Eliahu Inbal uses the 1954 Nowak score for this recording (originally released by Teldec) of Bruckner’s Seventh. The performance often impresses for the clarity and logic of Inbal’s direction. What you don’t get, though, is the richness of detail and sonic presence that the best versions afford. Compare the opening with that of Karajan’s 1989 DG Vienna recording: The tremolando violins seem too loud and the cellos’ entry at bar 3 is not only too loud, but as the theme unfolds, precisely-notated dynamic fluctuations also fail to register fully.
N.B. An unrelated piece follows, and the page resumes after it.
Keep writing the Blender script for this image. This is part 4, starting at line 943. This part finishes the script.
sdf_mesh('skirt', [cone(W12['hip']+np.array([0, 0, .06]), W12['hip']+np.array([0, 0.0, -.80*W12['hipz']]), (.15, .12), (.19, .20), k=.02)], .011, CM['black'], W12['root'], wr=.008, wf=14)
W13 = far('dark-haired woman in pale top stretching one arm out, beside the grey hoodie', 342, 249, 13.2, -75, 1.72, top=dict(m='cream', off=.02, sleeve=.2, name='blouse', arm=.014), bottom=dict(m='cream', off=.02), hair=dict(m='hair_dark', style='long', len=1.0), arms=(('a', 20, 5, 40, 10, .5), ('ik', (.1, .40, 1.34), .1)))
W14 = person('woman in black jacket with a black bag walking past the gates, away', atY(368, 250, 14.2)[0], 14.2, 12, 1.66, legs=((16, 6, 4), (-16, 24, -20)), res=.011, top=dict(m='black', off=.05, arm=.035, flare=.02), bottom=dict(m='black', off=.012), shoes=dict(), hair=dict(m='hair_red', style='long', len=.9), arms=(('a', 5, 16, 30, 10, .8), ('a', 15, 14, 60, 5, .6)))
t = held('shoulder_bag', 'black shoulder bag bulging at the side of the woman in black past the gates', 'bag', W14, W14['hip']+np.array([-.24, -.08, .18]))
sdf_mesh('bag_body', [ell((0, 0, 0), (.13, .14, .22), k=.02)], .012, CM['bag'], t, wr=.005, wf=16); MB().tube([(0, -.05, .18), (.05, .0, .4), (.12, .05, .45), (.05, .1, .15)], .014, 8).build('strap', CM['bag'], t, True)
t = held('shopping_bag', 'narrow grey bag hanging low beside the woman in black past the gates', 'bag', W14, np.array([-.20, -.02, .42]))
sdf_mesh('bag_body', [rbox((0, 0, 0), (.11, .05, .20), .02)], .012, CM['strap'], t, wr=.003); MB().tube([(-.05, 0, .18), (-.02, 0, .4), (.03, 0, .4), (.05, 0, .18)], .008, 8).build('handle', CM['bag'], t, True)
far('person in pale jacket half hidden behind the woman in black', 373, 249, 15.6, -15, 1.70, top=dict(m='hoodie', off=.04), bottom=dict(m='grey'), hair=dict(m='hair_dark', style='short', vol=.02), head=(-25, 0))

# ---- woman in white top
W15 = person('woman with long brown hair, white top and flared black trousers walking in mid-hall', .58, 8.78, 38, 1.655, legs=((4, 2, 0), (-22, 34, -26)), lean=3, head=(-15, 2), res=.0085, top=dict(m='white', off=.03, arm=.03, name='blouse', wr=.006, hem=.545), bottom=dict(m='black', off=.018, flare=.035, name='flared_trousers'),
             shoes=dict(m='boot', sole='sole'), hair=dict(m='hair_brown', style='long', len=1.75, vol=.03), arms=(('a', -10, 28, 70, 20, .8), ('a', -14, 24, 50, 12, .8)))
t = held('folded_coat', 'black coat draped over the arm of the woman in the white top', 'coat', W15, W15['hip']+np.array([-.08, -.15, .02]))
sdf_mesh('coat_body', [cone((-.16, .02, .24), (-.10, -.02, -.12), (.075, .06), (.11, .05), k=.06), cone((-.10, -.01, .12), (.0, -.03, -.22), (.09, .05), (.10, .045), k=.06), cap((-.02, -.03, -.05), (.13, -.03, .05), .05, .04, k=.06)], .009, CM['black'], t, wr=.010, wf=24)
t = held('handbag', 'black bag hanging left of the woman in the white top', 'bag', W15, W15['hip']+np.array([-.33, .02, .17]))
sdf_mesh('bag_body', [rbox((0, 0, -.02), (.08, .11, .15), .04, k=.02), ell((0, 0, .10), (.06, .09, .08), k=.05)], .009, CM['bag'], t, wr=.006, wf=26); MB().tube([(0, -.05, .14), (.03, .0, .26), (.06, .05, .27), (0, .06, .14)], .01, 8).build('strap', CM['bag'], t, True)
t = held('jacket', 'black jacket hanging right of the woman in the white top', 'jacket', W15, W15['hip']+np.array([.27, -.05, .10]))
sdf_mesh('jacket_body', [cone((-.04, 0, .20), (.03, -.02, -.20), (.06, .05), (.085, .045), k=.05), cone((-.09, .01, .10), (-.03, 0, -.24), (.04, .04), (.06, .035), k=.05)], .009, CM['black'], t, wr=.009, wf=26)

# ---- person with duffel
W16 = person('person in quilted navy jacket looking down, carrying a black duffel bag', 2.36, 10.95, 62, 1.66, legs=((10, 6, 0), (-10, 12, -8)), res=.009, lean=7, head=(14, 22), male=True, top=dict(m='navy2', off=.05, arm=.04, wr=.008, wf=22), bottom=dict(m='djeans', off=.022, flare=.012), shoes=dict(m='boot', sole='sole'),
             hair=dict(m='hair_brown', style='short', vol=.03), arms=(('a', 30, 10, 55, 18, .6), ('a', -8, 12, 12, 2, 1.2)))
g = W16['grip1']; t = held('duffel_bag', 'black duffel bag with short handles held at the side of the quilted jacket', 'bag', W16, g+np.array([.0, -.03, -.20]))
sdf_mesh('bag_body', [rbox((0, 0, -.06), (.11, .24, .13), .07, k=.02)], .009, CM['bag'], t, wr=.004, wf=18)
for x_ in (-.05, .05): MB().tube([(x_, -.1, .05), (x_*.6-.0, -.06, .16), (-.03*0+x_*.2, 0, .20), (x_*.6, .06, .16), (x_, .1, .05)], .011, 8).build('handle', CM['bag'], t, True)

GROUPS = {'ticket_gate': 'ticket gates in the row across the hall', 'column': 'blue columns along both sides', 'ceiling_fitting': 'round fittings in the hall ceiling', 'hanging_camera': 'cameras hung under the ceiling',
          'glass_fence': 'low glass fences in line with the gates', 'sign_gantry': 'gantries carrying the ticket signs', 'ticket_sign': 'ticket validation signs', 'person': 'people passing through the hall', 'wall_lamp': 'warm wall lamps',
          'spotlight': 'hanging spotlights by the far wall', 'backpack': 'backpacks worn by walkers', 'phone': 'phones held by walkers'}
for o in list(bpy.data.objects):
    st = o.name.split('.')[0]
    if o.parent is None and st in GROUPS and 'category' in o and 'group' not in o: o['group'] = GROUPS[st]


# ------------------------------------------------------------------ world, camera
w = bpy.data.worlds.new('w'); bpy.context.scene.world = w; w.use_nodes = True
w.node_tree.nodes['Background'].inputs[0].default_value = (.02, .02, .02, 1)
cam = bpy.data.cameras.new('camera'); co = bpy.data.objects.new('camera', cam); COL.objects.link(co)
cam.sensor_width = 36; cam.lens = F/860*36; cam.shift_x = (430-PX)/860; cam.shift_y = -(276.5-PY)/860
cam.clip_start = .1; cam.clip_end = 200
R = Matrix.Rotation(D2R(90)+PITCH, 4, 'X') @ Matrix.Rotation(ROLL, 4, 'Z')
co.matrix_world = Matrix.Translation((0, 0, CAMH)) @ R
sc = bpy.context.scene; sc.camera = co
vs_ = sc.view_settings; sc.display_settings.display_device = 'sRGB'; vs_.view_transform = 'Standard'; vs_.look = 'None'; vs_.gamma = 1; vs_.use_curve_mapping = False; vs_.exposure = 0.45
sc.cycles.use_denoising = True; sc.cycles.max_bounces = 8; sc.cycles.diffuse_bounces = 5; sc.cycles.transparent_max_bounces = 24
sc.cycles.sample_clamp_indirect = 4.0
But Inbal makes an effectively abrupt shift into the faster-moving second theme, later building a finely controlled crescendo at the close of the movement. Karajan’s last DG recording highlights more inner texture, including second violin and viola interplay, bassoon lines, and lower brass pedal points. Inbal’s Adagio is sensitively drawn (with no cymbal crash at the climax) but there are several off-stage noises audible during the solemn coda for the Wagner tubas.
The finale is again well judged, but the recording doesn’t allow several key details of scoring to register as well as they should. These mostly concern the final E major peroration. Though it may seem unimportant on paper, bass tuba and bass trombone drop down the octave 13 measures from the end. It’s hardly audible here, but it should signal the start of the final crescendo. Karajan makes a point of it, as do Celibidache (in his EMI Munich account) and Georg Tintner (Naxos). Still, especially if price is your primary concern, Inbal remains a contender in a sparsely populated field of budget Bruckner Sevenths.